_Objective_: Every line of the data that contains the string "from" must be copied.

• • • • •

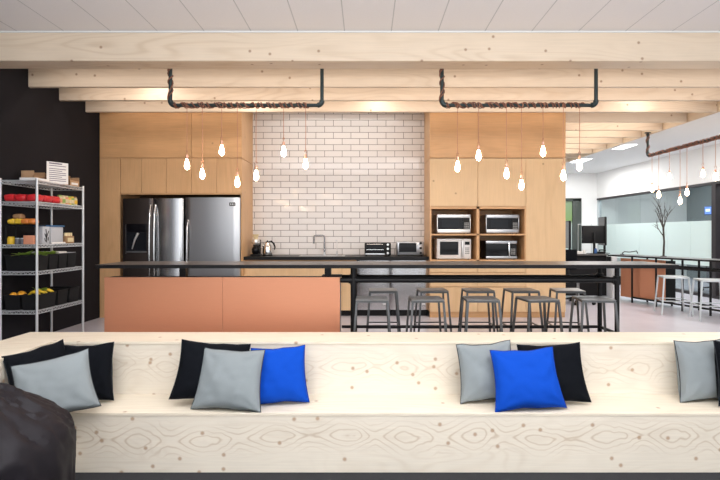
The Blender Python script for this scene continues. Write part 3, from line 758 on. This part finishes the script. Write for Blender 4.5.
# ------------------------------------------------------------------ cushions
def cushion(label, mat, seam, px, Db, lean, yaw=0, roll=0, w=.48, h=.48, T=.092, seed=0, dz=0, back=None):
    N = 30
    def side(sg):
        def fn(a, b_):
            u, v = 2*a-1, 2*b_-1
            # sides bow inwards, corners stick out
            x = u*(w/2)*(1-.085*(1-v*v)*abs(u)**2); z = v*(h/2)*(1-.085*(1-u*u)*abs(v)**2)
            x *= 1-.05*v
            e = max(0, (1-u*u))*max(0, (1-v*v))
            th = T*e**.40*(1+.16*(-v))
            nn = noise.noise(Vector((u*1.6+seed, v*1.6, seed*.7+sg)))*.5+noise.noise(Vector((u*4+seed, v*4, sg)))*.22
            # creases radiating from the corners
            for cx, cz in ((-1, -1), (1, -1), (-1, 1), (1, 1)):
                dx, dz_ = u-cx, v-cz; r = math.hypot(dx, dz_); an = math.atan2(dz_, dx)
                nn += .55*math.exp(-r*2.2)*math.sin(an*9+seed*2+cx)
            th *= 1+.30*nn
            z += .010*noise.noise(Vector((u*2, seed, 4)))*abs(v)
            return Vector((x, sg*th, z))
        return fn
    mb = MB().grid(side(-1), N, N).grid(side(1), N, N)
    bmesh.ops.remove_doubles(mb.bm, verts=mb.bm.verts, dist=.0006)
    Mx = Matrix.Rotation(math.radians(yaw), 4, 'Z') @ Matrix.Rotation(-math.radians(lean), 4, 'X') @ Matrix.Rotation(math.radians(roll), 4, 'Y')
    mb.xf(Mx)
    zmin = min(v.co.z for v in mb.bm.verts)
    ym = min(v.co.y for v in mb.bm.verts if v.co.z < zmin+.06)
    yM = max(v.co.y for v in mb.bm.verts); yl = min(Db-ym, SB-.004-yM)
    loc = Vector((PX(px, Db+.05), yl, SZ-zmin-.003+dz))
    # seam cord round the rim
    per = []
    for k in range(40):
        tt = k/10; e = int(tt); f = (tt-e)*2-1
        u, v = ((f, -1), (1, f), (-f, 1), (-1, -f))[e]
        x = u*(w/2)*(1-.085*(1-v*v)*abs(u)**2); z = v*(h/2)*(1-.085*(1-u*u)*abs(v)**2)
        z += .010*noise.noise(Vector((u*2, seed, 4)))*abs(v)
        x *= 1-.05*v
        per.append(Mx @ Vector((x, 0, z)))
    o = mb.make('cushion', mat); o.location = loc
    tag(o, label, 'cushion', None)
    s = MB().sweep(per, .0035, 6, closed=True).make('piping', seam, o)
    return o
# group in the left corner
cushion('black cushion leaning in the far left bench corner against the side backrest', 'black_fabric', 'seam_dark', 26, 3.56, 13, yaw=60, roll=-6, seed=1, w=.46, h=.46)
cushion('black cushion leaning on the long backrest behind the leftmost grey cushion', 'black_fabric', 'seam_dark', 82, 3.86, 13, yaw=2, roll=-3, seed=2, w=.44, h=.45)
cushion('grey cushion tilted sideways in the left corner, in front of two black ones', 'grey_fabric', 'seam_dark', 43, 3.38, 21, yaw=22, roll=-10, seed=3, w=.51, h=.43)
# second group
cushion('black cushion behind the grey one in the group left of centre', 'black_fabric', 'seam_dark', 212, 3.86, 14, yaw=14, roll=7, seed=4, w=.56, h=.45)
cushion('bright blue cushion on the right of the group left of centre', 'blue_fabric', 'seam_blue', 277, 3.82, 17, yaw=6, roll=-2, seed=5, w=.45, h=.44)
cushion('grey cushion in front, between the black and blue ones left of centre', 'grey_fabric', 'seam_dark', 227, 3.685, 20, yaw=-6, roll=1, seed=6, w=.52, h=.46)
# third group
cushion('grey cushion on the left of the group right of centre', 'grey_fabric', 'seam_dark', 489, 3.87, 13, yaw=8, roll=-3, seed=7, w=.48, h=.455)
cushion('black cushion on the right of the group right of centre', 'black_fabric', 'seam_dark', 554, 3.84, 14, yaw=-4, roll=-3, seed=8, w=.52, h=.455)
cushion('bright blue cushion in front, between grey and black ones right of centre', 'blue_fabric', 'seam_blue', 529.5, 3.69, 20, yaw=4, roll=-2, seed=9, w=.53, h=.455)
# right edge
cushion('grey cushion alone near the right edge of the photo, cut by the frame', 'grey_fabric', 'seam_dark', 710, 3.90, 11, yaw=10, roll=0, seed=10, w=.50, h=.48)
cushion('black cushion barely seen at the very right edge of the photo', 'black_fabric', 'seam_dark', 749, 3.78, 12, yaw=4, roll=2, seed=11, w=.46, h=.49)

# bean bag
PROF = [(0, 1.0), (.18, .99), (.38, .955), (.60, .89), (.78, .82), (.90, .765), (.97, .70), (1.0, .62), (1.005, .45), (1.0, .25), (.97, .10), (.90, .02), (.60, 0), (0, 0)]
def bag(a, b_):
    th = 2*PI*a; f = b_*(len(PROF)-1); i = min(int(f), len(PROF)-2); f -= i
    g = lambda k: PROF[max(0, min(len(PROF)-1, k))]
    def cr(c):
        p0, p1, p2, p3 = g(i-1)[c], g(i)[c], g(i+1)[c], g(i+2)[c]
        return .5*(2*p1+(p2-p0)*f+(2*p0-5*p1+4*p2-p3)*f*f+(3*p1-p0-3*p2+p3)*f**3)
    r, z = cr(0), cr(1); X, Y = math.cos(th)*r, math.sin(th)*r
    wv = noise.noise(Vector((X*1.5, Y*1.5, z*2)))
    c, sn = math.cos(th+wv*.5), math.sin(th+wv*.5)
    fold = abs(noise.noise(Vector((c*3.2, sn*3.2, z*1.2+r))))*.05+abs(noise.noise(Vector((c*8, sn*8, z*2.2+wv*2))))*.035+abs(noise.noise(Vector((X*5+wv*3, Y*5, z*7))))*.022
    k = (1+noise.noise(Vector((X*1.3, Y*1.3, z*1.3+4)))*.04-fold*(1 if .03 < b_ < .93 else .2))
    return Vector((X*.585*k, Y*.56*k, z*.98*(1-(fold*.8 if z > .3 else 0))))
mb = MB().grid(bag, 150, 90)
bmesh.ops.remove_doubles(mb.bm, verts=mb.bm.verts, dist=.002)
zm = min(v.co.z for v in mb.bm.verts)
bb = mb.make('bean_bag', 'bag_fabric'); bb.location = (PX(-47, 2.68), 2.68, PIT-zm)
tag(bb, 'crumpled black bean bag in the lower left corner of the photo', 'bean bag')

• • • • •

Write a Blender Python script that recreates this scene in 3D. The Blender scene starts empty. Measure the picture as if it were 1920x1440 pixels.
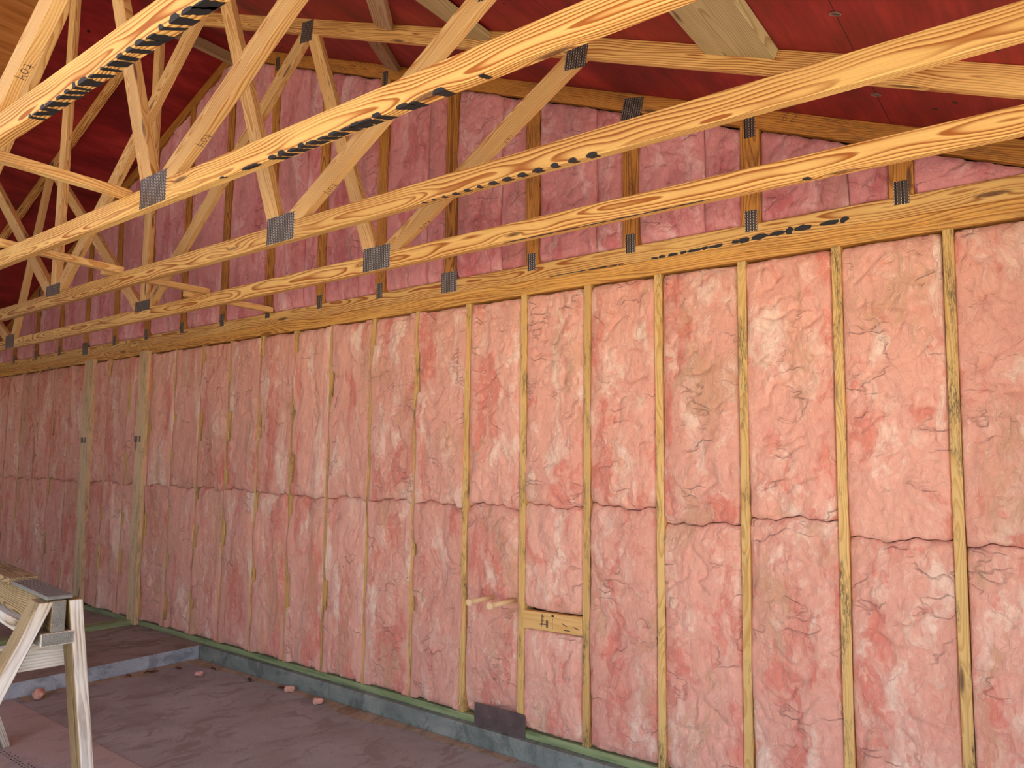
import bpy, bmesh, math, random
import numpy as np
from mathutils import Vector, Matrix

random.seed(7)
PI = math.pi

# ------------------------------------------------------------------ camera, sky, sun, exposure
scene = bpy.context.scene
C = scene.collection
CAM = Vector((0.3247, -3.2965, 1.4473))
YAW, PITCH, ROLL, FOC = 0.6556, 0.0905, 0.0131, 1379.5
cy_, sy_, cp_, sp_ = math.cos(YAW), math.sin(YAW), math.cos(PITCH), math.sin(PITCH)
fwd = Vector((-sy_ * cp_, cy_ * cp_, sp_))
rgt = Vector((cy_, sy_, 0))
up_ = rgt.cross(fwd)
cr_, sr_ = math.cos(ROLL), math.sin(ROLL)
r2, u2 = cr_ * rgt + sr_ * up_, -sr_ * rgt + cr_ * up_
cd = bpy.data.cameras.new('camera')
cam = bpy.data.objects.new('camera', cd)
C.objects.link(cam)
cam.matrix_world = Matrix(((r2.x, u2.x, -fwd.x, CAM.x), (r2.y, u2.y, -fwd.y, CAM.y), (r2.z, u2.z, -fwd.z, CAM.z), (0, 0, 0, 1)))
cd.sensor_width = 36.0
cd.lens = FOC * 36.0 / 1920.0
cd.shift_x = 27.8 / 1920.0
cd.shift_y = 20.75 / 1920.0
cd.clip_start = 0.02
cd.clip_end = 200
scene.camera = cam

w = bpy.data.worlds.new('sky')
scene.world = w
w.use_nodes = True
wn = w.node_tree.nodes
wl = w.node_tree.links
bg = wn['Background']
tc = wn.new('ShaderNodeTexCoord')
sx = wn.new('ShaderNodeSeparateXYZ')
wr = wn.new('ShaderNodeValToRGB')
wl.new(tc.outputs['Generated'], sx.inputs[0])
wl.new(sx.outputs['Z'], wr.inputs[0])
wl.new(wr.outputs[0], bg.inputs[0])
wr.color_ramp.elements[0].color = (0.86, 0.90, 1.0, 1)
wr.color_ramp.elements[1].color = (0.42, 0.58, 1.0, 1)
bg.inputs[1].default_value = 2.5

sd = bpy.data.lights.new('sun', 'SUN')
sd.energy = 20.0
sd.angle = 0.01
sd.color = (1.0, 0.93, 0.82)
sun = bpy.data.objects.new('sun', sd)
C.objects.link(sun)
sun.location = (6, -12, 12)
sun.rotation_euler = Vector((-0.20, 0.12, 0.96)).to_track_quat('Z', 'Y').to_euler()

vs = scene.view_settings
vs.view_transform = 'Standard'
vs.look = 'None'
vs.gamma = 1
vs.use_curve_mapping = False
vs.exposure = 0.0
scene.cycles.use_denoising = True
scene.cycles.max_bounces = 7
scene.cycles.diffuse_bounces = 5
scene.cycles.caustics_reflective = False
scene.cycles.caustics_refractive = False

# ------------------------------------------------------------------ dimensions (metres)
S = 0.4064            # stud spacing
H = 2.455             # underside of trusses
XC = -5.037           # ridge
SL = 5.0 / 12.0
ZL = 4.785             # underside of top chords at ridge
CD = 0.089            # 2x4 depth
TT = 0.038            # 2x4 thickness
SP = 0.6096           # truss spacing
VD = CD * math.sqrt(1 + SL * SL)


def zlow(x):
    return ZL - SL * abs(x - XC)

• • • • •

_Exercise response_:
The Blender Python script for this scene continues. Write part 3, from line 758 on. This part finishes the script. Write for Blender 4.5.
            # creases radiating from the corners
from mathutils import Vector, Matrix